For beginning drone mapping professionals, a starting coverage of around $500,00 is considered standard. A huge business can have a much large coverage of up to $10 million.
Combining the premiums of both drone hull and liability insurance, you can expect to pay around $2000 to $2500 annually. For a more economical option, you can instead get on-demand coverage from companies such as SkyWatch and VeriFly. These companies will provide coverage only when you need it, so you don’t have to spend as much money paying an annual premium.
How much should you charge?
Now that everything’s all set, you can start marketing your drone mapping services to landowners, real estate agents, construction companies, mining firms, and research firms. However, you’ll need to decide on the rates that you are going to charge before you can start advertising. How much should you be charging?
The best way to be competitive in any market is to look at how much your competitors are charging. Right now, more than 30% of drone mapping professionals charge by the hour – specifically, with an hourly rate of $150. A vast majority of mapping service providers charge an hourly rate between $100 to $200. This is a pretty narrow range, so feel free to play around with what works best for you.
It’s also worth noting that different clients pay different rates for mapping services. The most profitable clients are oil and gas firms, as they can be charged up to $195 per hour. Agriculture and construction firms are also good customers, as they can pay $160 to $170 per hour.
Don’t forget to add a surcharge rate, should there be additional expenses associated with your job, such as if you have to travel and stay in remote locations. You might have to start in the low end of the range if you’re just starting out. If you can corner a market through excellent results, you might be able to join the ranks of successful drone pilots who can earn up to $200,000 per year.
Final thoughts
Drone mapping is a dynamic and exciting field and is considered one of the highest-potential industries for drone services. There’s quite a bit of a barrier of entry to it, both technically and financially, but you can look at it as an opportunity to enter a field that is not yet saturated.
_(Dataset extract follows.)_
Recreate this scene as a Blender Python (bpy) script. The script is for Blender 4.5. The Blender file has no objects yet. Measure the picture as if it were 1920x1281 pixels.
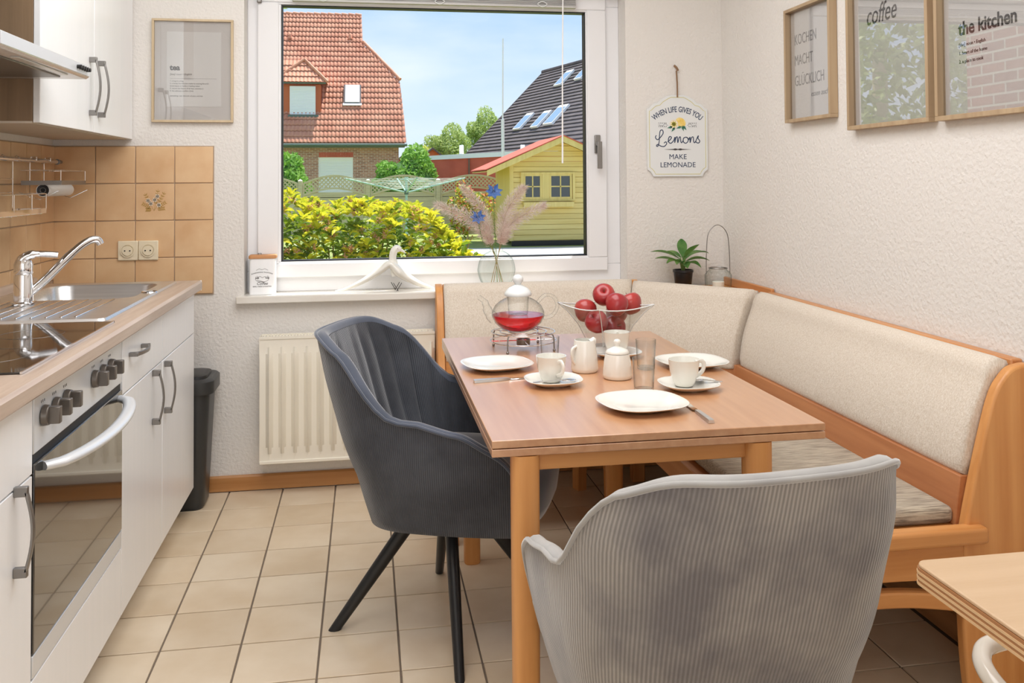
import bpy, bmesh, math, random
from mathutils import Vector, Matrix
random.seed(7)
S = bpy.context.scene
COL = S.collection
PI = math.pi
def lin(c):
    if isinstance(c, str): c = [int(c[i:i+2], 16) for i in (0, 2, 4)]
    return tuple(((v/255)/12.92 if v/255 <= .04045 else ((v/255+.055)/1.055)**2.4) for v in c)+(1,)

# ---------------------------------------------------------------- camera
cam_d = bpy.data.cameras.new('camera'); cam = bpy.data.objects.new('camera', cam_d); COL.objects.link(cam)
cam_d.sensor_width = 36; cam_d.lens = 1689.2*36/1920
cam_d.shift_x = -11.0/1920; cam_d.shift_y = (297.3-640.5)/1920
cam_d.clip_start = .05; cam_d.clip_end = 300
yaw, pitch, roll = .1672, .0247, -.0065
fwd = Vector((math.sin(yaw)*math.cos(pitch), math.cos(yaw)*math.cos(pitch), math.sin(pitch)))
rgt0 = Vector((math.cos(yaw), -math.sin(yaw), 0)); up0 = rgt0.cross(fwd)
rgt = rgt0*math.cos(roll)+up0*math.sin(roll); up = -rgt0*math.sin(roll)+up0*math.cos(roll)
M = Matrix((rgt, up, -fwd)).transposed().to_4x4(); M.translation = Vector((.532, -3.728, 1.218))
cam.matrix_world = M
S.camera = cam
# ---------------------------------------------------------------- light
S.view_settings.view_transform = 'Standard'; S.view_settings.look = 'None'
S.view_settings.gamma = 1; S.view_settings.use_curve_mapping = False
S.view_settings.exposure = 0.35
S.cycles.max_bounces = 10; S.cycles.diffuse_bounces = 5; S.cycles.glossy_bounces = 5
S.cycles.transmission_bounces = 8; S.cycles.transparent_max_bounces = 24
S.cycles.caustics_reflective = False; S.cycles.caustics_refractive = False
S.cycles.sample_clamp_indirect = 6
w = bpy.data.worlds.new('sky'); S.world = w; w.use_nodes = True
nt = w.node_tree; nt.nodes.clear()
def N(nt, t, **k):
    n = nt.nodes.new(t)
    for a, b in k.items(): setattr(n, a, b)
    return n
tc = N(nt, 'ShaderNodeTexCoord'); sep = N(nt, 'ShaderNodeSeparateXYZ'); nt.links.new(tc.outputs['Generated'], sep.inputs[0])
rmp = N(nt, 'ShaderNodeValToRGB'); nt.links.new(sep.outputs['Z'], rmp.inputs[0])
e = rmp.color_ramp.elements
e[0].position = 0.0; e[0].color = lin((212, 228, 240)); e[1].position = .22; e[1].color = lin((160, 194, 230))
e2 = rmp.color_ramp.elements.new(.7); e2.color = lin((118, 160, 212))
mp = N(nt, 'ShaderNodeMapping'); mp.inputs['Scale'].default_value = (2.2, 2.2, 7); nt.links.new(tc.outputs['Generated'], mp.inputs[0])
nz = N(nt, 'ShaderNodeTexNoise'); nz.inputs['Scale'].default_value = 1.6; nz.inputs['Detail'].default_value = 6; nt.links.new(mp.outputs[0], nz.inputs[0])
cr = N(nt, 'ShaderNodeValToRGB'); cr.color_ramp.elements[0].position = .45; cr.color_ramp.elements[1].position = .78; nt.links.new(nz.outputs[0], cr.inputs[0])
mx = N(nt, 'ShaderNodeMixRGB'); mx.inputs[2].default_value = lin((222, 232, 242)); nt.links.new(cr.outputs[0], mx.inputs[0]); nt.links.new(rmp.outputs[0], mx.inputs[1])
bg = N(nt, 'ShaderNodeBackground'); bg.inputs[1].default_value = 1.0; nt.links.new(mx.outputs[0], bg.inputs[0])
wo = N(nt, 'ShaderNodeOutputWorld'); nt.links.new(bg.outputs[0], wo.inputs[0])
def lamp(name, typ, loc, direction, energy, color=(1, 1, 1), size=None, size_y=None, angle=None):
    d = bpy.data.lights.new(name, typ); o = bpy.data.objects.new(name, d); COL.objects.link(o)
    d.energy = energy; d.color = color
    if size: d.shape = 'RECTANGLE'; d.size = size; d.size_y = size_y or size
    if angle: d.angle = angle
    o.location = loc; o.rotation_euler = Vector(direction).to_track_quat('-Z', 'Y').to_euler()
    return o
lamp('sun', 'SUN', (5, 8, 20), (-.25, -.29, -1.0), 6.0, (1, .95, .86), angle=.009)
lamp('ceiling_fill', 'AREA', (.65, -1.75, 2.44), (0, 0, -1), 36, (.985, .985, 1), 1.6, 2.2)  # added fill light for the room, no fixture modelled
lamp('rear_fill', 'AREA', (.2, -5.3, 1.5), (.1, 1, -.05), 24, (.93, .965, 1), 2.4, 2.2)  # added fill light in front of the solid rear wall, no window there

# ---------------------------------------------------------------- materials
def mat(name, c, rough=.5, metal=0, spec=.5, c2=None, nscale=8, nstretch=(1, 1, 1), ndetail=4, bump=0, bscale=60, bstretch=None, bdist=.002,
        sheen=0, coat=0, rnd=0, contrast=(.35, .65), coords='Object', emis=None, trans=0):
    m = bpy.data.materials.new(name); m.use_nodes = True; nt = m.node_tree
    b = nt.nodes['Principled BSDF']
    b.inputs['Base Color'].default_value = lin(c); b.inputs['Roughness'].default_value = rough
    b.inputs['Metallic'].default_value = metal; b.inputs['Specular IOR Level'].default_value = spec
    if sheen:
        b.inputs['Sheen Weight'].default_value = sheen; b.inputs['Sheen Roughness'].default_value = .4
    if coat: b.inputs['Coat Weight'].default_value = coat; b.inputs['Coat Roughness'].default_value = .08
    t = N(nt, 'ShaderNodeTexCoord'); out = None
    if c2 is not None:
        mp = N(nt, 'ShaderNodeMapping'); mp.inputs['Scale'].default_value = nstretch
        nt.links.new(t.outputs[coords], mp.inputs[0])
        if rnd:
            oi = N(nt, 'ShaderNodeObjectInfo'); sc = N(nt, 'ShaderNodeVectorMath', operation='SCALE'); sc.inputs[3].default_value = 0
            cm = N(nt, 'ShaderNodeCombineXYZ')
            mu = N(nt, 'ShaderNodeMath', operation='MULTIPLY'); mu.inputs[1].default_value = 37.0
            nt.links.new(oi.outputs['Random'], mu.inputs[0])
            for i in range(3): nt.links.new(mu.outputs[0], cm.inputs[i])
            nt.links.new(cm.outputs[0], mp.inputs['Location'])
        n = N(nt, 'ShaderNodeTexNoise'); n.inputs['Scale'].default_value = nscale; n.inputs['Detail'].default_value = ndetail
        nt.links.new(mp.outputs[0], n.inputs[0])
        r = N(nt, 'ShaderNodeValToRGB'); r.color_ramp.elements[0].position = contrast[0]; r.color_ramp.elements[1].position = contrast[1]
        r.color_ramp.elements[0].color = lin(c); r.color_ramp.elements[1].color = lin(c2)
        nt.links.new(n.outputs[0], r.inputs[0]); out = r.outputs[0]
    if rnd:
        oi = N(nt, 'ShaderNodeObjectInfo')
        hv = N(nt, 'ShaderNodeHueSaturation')
        ma = N(nt, 'ShaderNodeMapRange'); ma.inputs[3].default_value = 1-rnd; ma.inputs[4].default_value = 1+rnd
        nt.links.new(oi.outputs['Random'], ma.inputs[0]); nt.links.new(ma.outputs[0], hv.inputs['Value'])
        if out: nt.links.new(out, hv.inputs['Color'])
        else: hv.inputs['Color'].default_value = lin(c)
        out = hv.outputs[0]
    if out: nt.links.new(out, b.inputs['Base Color'])
    if bump:
        mp2 = N(nt, 'ShaderNodeMapping'); mp2.inputs['Scale'].default_value = bstretch or (1, 1, 1)
        nt.links.new(t.outputs[coords], mp2.inputs[0])
        n2 = N(nt, 'ShaderNodeTexNoise'); n2.inputs['Scale'].default_value = bscale; n2.inputs['Detail'].default_value = 3
        nt.links.new(mp2.outputs[0], n2.inputs[0])
        bp = N(nt, 'ShaderNodeBump'); bp.inputs['Strength'].default_value = bump; bp.inputs['Distance'].default_value = bdist
        nt.links.new(n2.outputs[0], bp.inputs['Height']); nt.links.new(bp.outputs[0], b.inputs['Normal'])
    return m
def glass(name, tint=(255, 255, 255), edge=(200, 205, 205), ior=1.45, k=.75, rough=0.0):
    """thin clear glass: transparent, mirror share from Fresnel, edges slightly darker where one looks along the sheet"""
    m = bpy.data.materials.new(name); m.use_nodes = True; nt = m.node_tree; nt.nodes.clear()
    lw = N(nt, 'ShaderNodeLayerWeight'); lw.inputs[0].default_value = .35
    pw = N(nt, 'ShaderNodeMath', operation='POWER'); pw.inputs[1].default_value = 2.3; nt.links.new(lw.outputs['Facing'], pw.inputs[0])
    mc = N(nt, 'ShaderNodeMixRGB'); mc.inputs[1].default_value = lin(tint); mc.inputs[2].default_value = lin(edge); nt.links.new(pw.outputs[0], mc.inputs[0])
    tr = N(nt, 'ShaderNodeBsdfTransparent'); nt.links.new(mc.outputs[0], tr.inputs[0])
    gl = N(nt, 'ShaderNodeBsdfGlossy'); gl.inputs['Roughness'].default_value = rough
    fr = N(nt, 'ShaderNodeFresnel'); ge = N(nt, 'ShaderNodeNewGeometry')
    mr = N(nt, 'ShaderNodeMapRange'); mr.inputs[3].default_value = ior; mr.inputs[4].default_value = 1/ior
    nt.links.new(ge.outputs['Backfacing'], mr.inputs[0]); nt.links.new(mr.outputs[0], fr.inputs[0])
    mu = N(nt, 'ShaderNodeMath', operation='MULTIPLY'); mu.inputs[1].default_value = k; nt.links.new(fr.outputs[0], mu.inputs[0])
    mi = N(nt, 'ShaderNodeMixShader'); nt.links.new(mu.outputs[0], mi.inputs[0]); nt.links.new(tr.outputs[0], mi.inputs[1]); nt.links.new(gl.outputs[0], mi.inputs[2])
    o = N(nt, 'ShaderNodeOutputMaterial'); nt.links.new(mi.outputs[0], o.inputs[0])
    return m
def wood(name, c, c2, axis='Y', rough=.45, sc=1.0, coat=0, contrast=(.3, .7), rnd=0):
    st = {'X': (1.2, 22, 22), 'Y': (22, 1.2, 22), 'Z': (22, 22, 1.2)}[axis]
    return mat(name, c, rough, c2=c2, nscale=1.6*sc, nstretch=st, ndetail=6, contrast=contrast, bump=.12, bscale=8, bstretch=st, coat=coat, rnd=rnd)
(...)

We hope that this detailed guide we have come up with can help you take that first step towards becoming a drone mapping professional. There are a couple of good pieces of advice that we have written about in the past, such as how to start your drone-based business and how to come up with a business plan. If you haven’t checked out those articles yet, they are definitely worth your time.
Just as with any business, starting a drone mapping enterprise is going to be challenging. You’ll need to learn a lot about drone mapping technology and techniques, not to mention the fact that you’ll also be spending quite a lot of money. The returns are worth it, though. If you can get a good client, you might even be able to earn back your initial investment within a year.